Extract the full listing verbatim and drop any pictures from your copy.

Stored rows:
****

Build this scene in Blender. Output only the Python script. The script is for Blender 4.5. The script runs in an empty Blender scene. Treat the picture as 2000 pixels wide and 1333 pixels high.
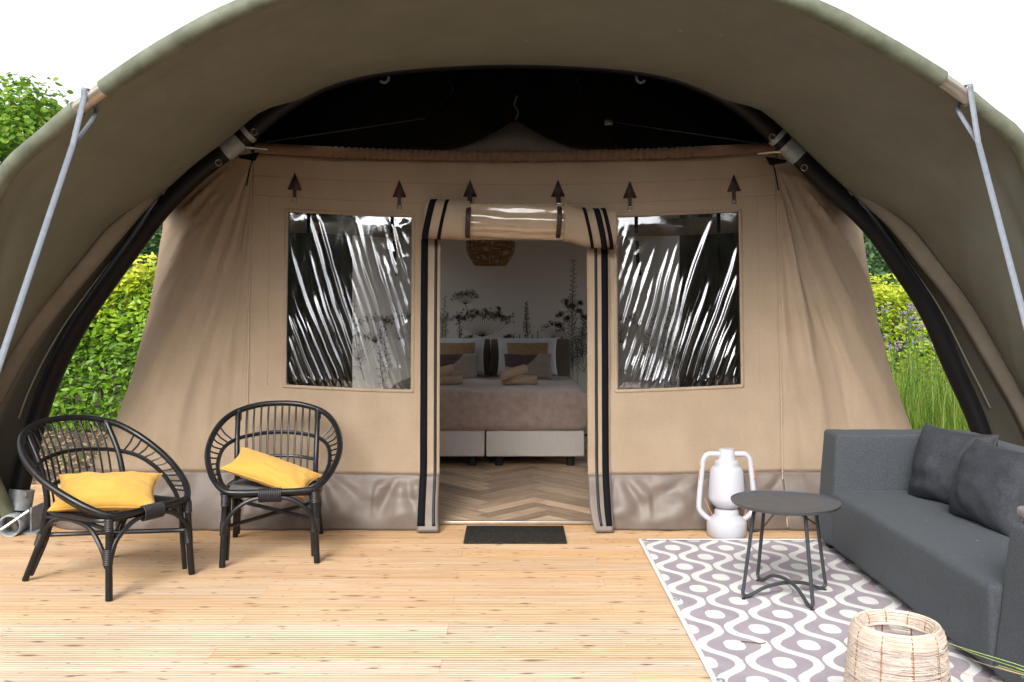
import bpy, bmesh, math, random
import numpy as np
from mathutils import Vector, Matrix, noise
random.seed(7); np.random.seed(7)
PI = math.pi
S = bpy.context.scene
COL = S.collection

# ------------------------------------------------------------------ camera, world, sun, exposure
H0, F = 1.55, 1850.0
cd = bpy.data.cameras.new('camera'); cam = bpy.data.objects.new('camera', cd); COL.objects.link(cam)
cam.location = (0, 0, H0); cam.rotation_euler = (PI/2, 0, 0)
cd.sensor_width = 36; cd.lens = F/2000*36; cd.shift_y = -86.5/2000; cd.clip_end = 500; cd.clip_start = .05
S.camera = cam
W = bpy.data.worlds.new('World'); S.world = W; W.use_nodes = True
nt = W.node_tree; bg = nt.nodes['Background']
SUN_EL, SUN_AZ = math.radians(38.5), math.radians(196)      # azimuth clockwise from +Y: behind the camera, a little to the left
sky = nt.nodes.new('ShaderNodeTexSky'); sky.sky_type = 'NISHITA'; sky.sun_disc = False
sky.sun_elevation = SUN_EL; sky.sun_rotation = SUN_AZ; sky.dust_density = 4; sky.air_density = 1.0
hs = nt.nodes.new('ShaderNodeHueSaturation'); hs.inputs['Saturation'].default_value = .12
nt.links.new(sky.outputs[0], hs.inputs['Color']); nt.links.new(hs.outputs[0], bg.inputs[0])
bg.inputs[1].default_value = .15
ld = bpy.data.lights.new('sun', 'SUN'); ld.energy = .85; ld.angle = math.radians(25); ld.color = (1, .95, .88)
sun = bpy.data.objects.new('sun', ld); COL.objects.link(sun)
d = Vector((math.sin(SUN_AZ)*math.cos(SUN_EL), math.cos(SUN_AZ)*math.cos(SUN_EL), math.sin(SUN_EL)))
sun.rotation_euler = (-d).to_track_quat('-Z', 'Y').to_euler(); sun.location = (-3, -4, 9)
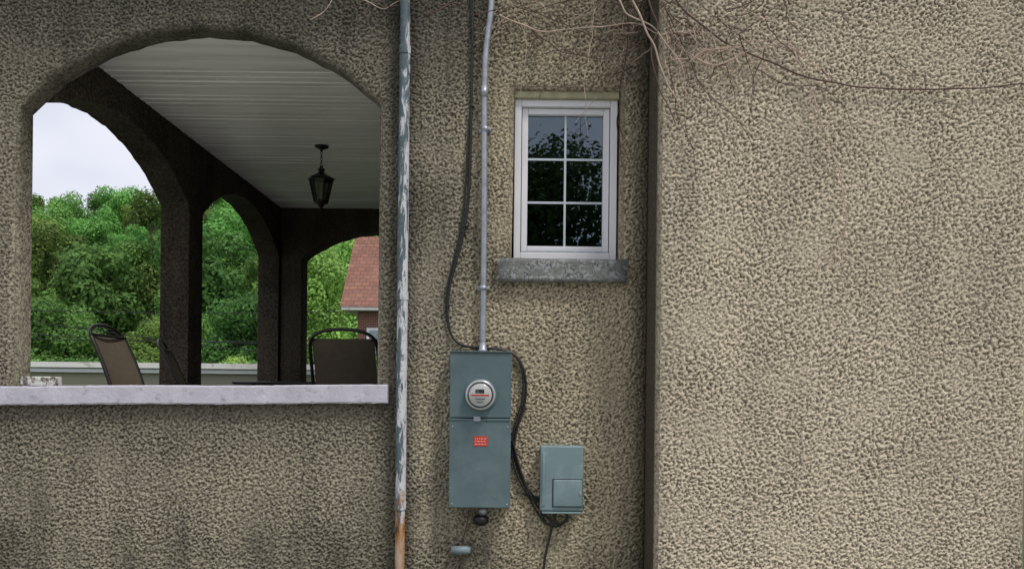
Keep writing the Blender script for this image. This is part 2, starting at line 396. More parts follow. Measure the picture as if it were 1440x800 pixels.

****

Output of the exercise:
Build this scene in Blender. Output only the Python script. The script is for Blender 4.5. The script runs in an empty Blender scene. Treat the picture as 2000 pixels wide and 1333 pixels high.
import bpy, bmesh, math, random
import numpy as np
from mathutils import Vector, Matrix, noise
random.seed(7); np.random.seed(7)
PI = math.pi
S = bpy.context.scene
COL = S.collection

# ------------------------------------------------------------------ camera, world, sun, exposure
H0, F = 1.55, 1850.0
cd = bpy.data.cameras.new('camera'); cam = bpy.data.objects.new('camera', cd); COL.objects.link(cam)
cam.location = (0, 0, H0); cam.rotation_euler = (PI/2, 0, 0)
cd.sensor_width = 36; cd.lens = F/2000*36; cd.shift_y = -86.5/2000; cd.clip_end = 500; cd.clip_start = .05
S.camera = cam
W = bpy.data.worlds.new('World'); S.world = W; W.use_nodes = True
nt = W.node_tree; bg = nt.nodes['Background']
SUN_EL, SUN_AZ = math.radians(38.5), math.radians(196)      # azimuth clockwise from +Y: behind the camera, a little to the left
sky = nt.nodes.new('ShaderNodeTexSky'); sky.sky_type = 'NISHITA'; sky.sun_disc = False
sky.sun_elevation = SUN_EL; sky.sun_rotation = SUN_AZ; sky.dust_density = 4; sky.air_density = 1.0
hs = nt.nodes.new('ShaderNodeHueSaturation'); hs.inputs['Saturation'].default_value = .12
nt.links.new(sky.outputs[0], hs.inputs['Color']); nt.links.new(hs.outputs[0], bg.inputs[0])
bg.inputs[1].default_value = .15
ld = bpy.data.lights.new('sun', 'SUN'); ld.energy = .85; ld.angle = math.radians(25); ld.color = (1, .95, .88)
sun = bpy.data.objects.new('sun', ld); COL.objects.link(sun)
d = Vector((math.sin(SUN_AZ)*math.cos(SUN_EL), math.cos(SUN_AZ)*math.cos(SUN_EL), math.sin(SUN_EL)))
sun.rotation_euler = (-d).to_track_quat('-Z', 'Y').to_euler(); sun.location = (-3, -4, 9)
Keep writing the Blender script for this image. This is part 2, starting at line 396. More parts follow. Measure the picture as if it were 1440x800 pixels.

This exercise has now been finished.